The general idea is that an invading empire has stolen your homeland and enslaved your people to fuel their war machine. An army of Aragami would be a formidable force indeed, but as far as I’ve seen you never actually fight any other beings with a powerset like yours. High-profile duels, not unlike those in Ghost of Tsushima, would have been a neat addition to the game.

 You work out of a hub town filled with cookie-cutter people who often just shout the same inspirational phrases when engaged in conversation. Some characters are given a bit more personality, with a standout being a flamboyant dye merchant named Danjuro. The fact that his name is the only one I could be bothered to remember says something about the rest of the game’s cast.

At times Aragami 2 flirts with more interesting storytelling techniques; sporadic cut scenes reach for something resembling a story one might find in a more high-profile title. Unfortunately, the voice acting and dated character models don’t hold up when the camera pulls in close.

What Could Be Better

Movement is such a joy in Aragami 2 that I would have loved to see more traversal options open up in later stages of the game. While new items and abilities unlock as you go they never add new systems to the game, resulting in an overwhelming sense of redundancy. Refreshed content across the board would have gone a long way toward improving the overall feel of the game.

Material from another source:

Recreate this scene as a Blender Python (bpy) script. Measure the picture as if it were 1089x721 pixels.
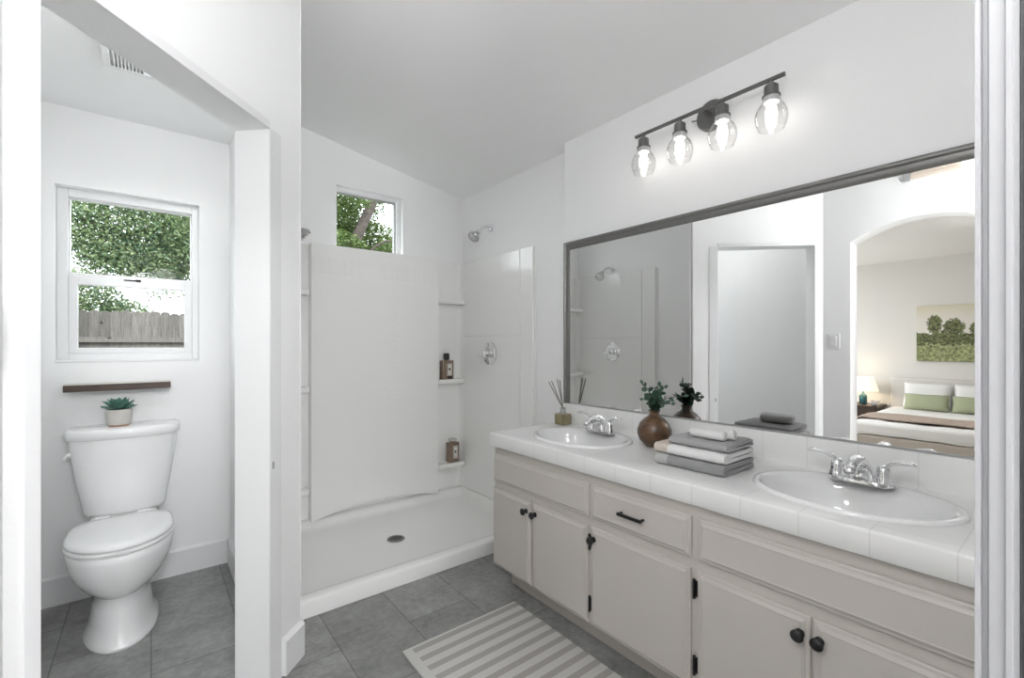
import bpy, bmesh, math, random
from math import sin, cos, pi, radians, sqrt
from mathutils import Vector, Matrix

for o in list(bpy.data.objects):
    bpy.data.objects.remove(o)
S = bpy.context.scene
COL = S.collection
random.seed(7)

# ------------------------------------------------------------------ camera
cam_d = bpy.data.cameras.new('camera')
cam = bpy.data.objects.new('camera', cam_d)
COL.objects.link(cam)
cam.location = (0, 0, 1.25)
cam.rotation_euler = (radians(90), 0, radians(-38.4))
cam_d.lens = 485 / 1089 * 36
cam_d.sensor_width = 36
cam_d.shift_y = 6.5 / 1089
cam_d.clip_start = 0.005
cam_d.clip_end = 200
S.camera = cam

# ------------------------------------------------------------------ world, sun, exposure
W = bpy.data.worlds.new('world')
S.world = W
W.use_nodes = True
bg = W.node_tree.nodes['Background']
bg.inputs[0].default_value = (0.93, 0.965, 1.0, 1)
bg.inputs[1].default_value = 4.8
S.view_settings.view_transform = 'Standard'
S.view_settings.look = 'None'
S.view_settings.exposure = 0.11
S.view_settings.gamma = 1.0
S.view_settings.use_curve_mapping = False
S.cycles.use_denoising = True
S.cycles.max_bounces = 10
S.cycles.diffuse_bounces = 6
S.cycles.glossy_bounces = 6
S.cycles.transparent_max_bounces = 16
S.cycles.caustics_reflective = False
S.cycles.caustics_refractive = False
S.cycles.sample_clamp_indirect = 6

def lamp(name, kind, loc, rot, energy, size=1, size_y=None, color=(1, 1, 1)):
    d = bpy.data.lights.new(name, kind)
    d.energy = energy
    d.color = color
    if kind == 'AREA':
        d.size = size
        if size_y:
            d.shape = 'RECTANGLE'
            d.size_y = size_y
    o = bpy.data.objects.new(name, d)
    COL.objects.link(o)
    o.location = loc
    o.rotation_euler = rot
    return o

sun = lamp('sun', 'SUN', (0, 0, 12), (radians(38), 0, radians(18)), 8.0, color=(1, 0.96, 0.88))
sun.data.angle = radians(2)
# added area lamp filling in daylight at the unseen bedroom window
E_BEDFILL = 25.0
E_CLOSET = 0.0
lamp('bedroom_window_daylight', 'AREA', (-2.5, 3.14, 1.45), (radians(-90), 0, 0), E_BEDFILL, 2.3, 1.6, (0.97, 0.99, 1))

# emission strengths of the lamps in the place and the added fill globes
BULB = 6.5
FILL_BATH = 37.0
CEIL_BED = 60.0
FILL_CLOSET = 104.0
FILL_TOILET = 52.0
TABLE_LAMP = 5.0

# ------------------------------------------------------------------ node material helpers
def new_mat(name):
    m = bpy.data.materials.new(name)
    m.use_nodes = True
    nt = m.node_tree
    p = nt.nodes['Principled BSDF']
    return m, nt, p

def N(nt, typ, **kw):
    n = nt.nodes.new(typ)
    for k, v in kw.items():
        setattr(n, k, v)
    return n

def math_n(nt, op, a, b=None, clamp=False):
    n = nt.nodes.new('ShaderNodeMath')
    n.operation = op
    n.use_clamp = clamp
    for i, v in enumerate((a, b)):
        if v is None:
            continue
        if isinstance(v, (int, float)):
            n.inputs[i].default_value = v
        else:
            nt.links.new(v, n.inputs[i])
    return n.outputs[0]

def mixc(nt, fac, a, b):
    n = nt.nodes.new('ShaderNodeMix')
    n.data_type = 'RGBA'
    for i, v in ((0, fac), (6, a), (7, b)):
        if isinstance(v, (int, float)):
            n.inputs[i].default_value = v
        elif isinstance(v, tuple):
            n.inputs[i].default_value = (*v, 1) if len(v) == 3 else v
        else:
            nt.links.new(v, n.inputs[i])
    return n.outputs[2]

def pos_xyz(nt):
    g = nt.nodes.new('ShaderNodeNewGeometry')
    s = nt.nodes.new('ShaderNodeSeparateXYZ')
    nt.links.new(g.outputs['Position'], s.inputs[0])
    return g, s.outputs

def noise(nt, vec, scale, detail=2, rough=0.5):
    n = nt.nodes.new('ShaderNodeTexNoise')
    n.inputs['Scale'].default_value = scale
    n.inputs['Detail'].default_value = detail
    n.inputs['Roughness'].default_value = rough
    if vec is not None:
        nt.links.new(vec, n.inputs['Vector'])
    return n.outputs['Fac']

def bump(nt, p, height, strength, dist=0.01):
    b = nt.nodes.new('ShaderNodeBump')
    b.inputs['Strength'].default_value = strength
    b.inputs['Distance'].default_value = dist
    nt.links.new(height, b.inputs['Height'])
    nt.links.new(b.outputs[0], p.inputs['Normal'])

def mat(name, color, rough=0.5, metal=0.0, bump_scale=0, bump_str=0.1, bump_dist=0.002, var=0.0, var_scale=6, coat=0, spec=None, sheen=0):
    m, nt, p = new_mat(name)
    p.inputs['Base Color'].default_value = (*color, 1)
    p.inputs['Roughness'].default_value = rough
    p.inputs['Metallic'].default_value = metal
    if coat:
        p.inputs['Coat Weight'].default_value = coat
        p.inputs['Coat Roughness'].default_value = 0.04
    if sheen:
        p.inputs['Sheen Weight'].default_value = sheen
    if spec is not None:
        p.inputs['Specular IOR Level'].default_value = spec
    g = nt.nodes.new('ShaderNodeNewGeometry')
    if bump_scale:
        bump(nt, p, noise(nt, g.outputs['Position'], bump_scale, 2), bump_str, bump_dist)
    if var:
        f = noise(nt, g.outputs['Position'], var_scale, 4, 0.6)
        c = mixc(nt, f, tuple(max(0, v * (1 - var)) for v in color), tuple(min(1, v * (1 + var)) for v in color))
        nt.links.new(c, p.inputs['Base Color'])
    return m

def emit_mat(name, color, strength):
    m, nt, p = new_mat(name)
    p.inputs['Base Color'].default_value = (0.8, 0.8, 0.8, 1)
    p.inputs['Emission Color'].default_value = (*color, 1)
    p.inputs['Emission Strength'].default_value = strength
    return m

def thin_glass(name, tint=(1, 1, 1), boost=1.0, rough=0.0):
    m = bpy.data.materials.new(name)
    m.use_nodes = True
    nt = m.node_tree
    nt.nodes.clear()
    out = nt.nodes.new('ShaderNodeOutputMaterial')
    t = nt.nodes.new('ShaderNodeBsdfTransparent')
    t.inputs[0].default_value = (*tint, 1)
    gl = nt.nodes.new('ShaderNodeBsdfGlossy')
    gl.inputs['Roughness'].default_value = rough
    f = nt.nodes.new('ShaderNodeLayerWeight')
    f.inputs['Blend'].default_value = 0.5
    fac = math_n(nt, 'ADD', 0.04, math_n(nt, 'MULTIPLY', math_n(nt, 'POWER', f.outputs['Facing'], 4.0), 0.9))
    fac = math_n(nt, 'MULTIPLY', fac, boost, True)
    mx = nt.nodes.new('ShaderNodeMixShader')
    nt.links.new(fac, mx.inputs[0])
    nt.links.new(t.outputs[0], mx.inputs[1])
    nt.links.new(gl.outputs[0], mx.inputs[2])
    nt.links.new(mx.outputs[0], out.inputs[0])
    return m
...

New enemy varieties, encounters, and less of a reliance on the same group of maps could have pushed Aragami 2 to another level. And if Super Giant’s Hades has shown us anything this past year it’s that narrative delivery doesn’t have to be anything over-the-top. If the story is that important it’s worth telling well.

Verdict

Aragami 2 is a worthy attempt at a stealth-action game marred by consistent design faults. Though the game adequately captures the feeling of being a super-powered ninja, its repetitive gameplay and bare-bones story provide little incentive to stick around past the first couple of hours.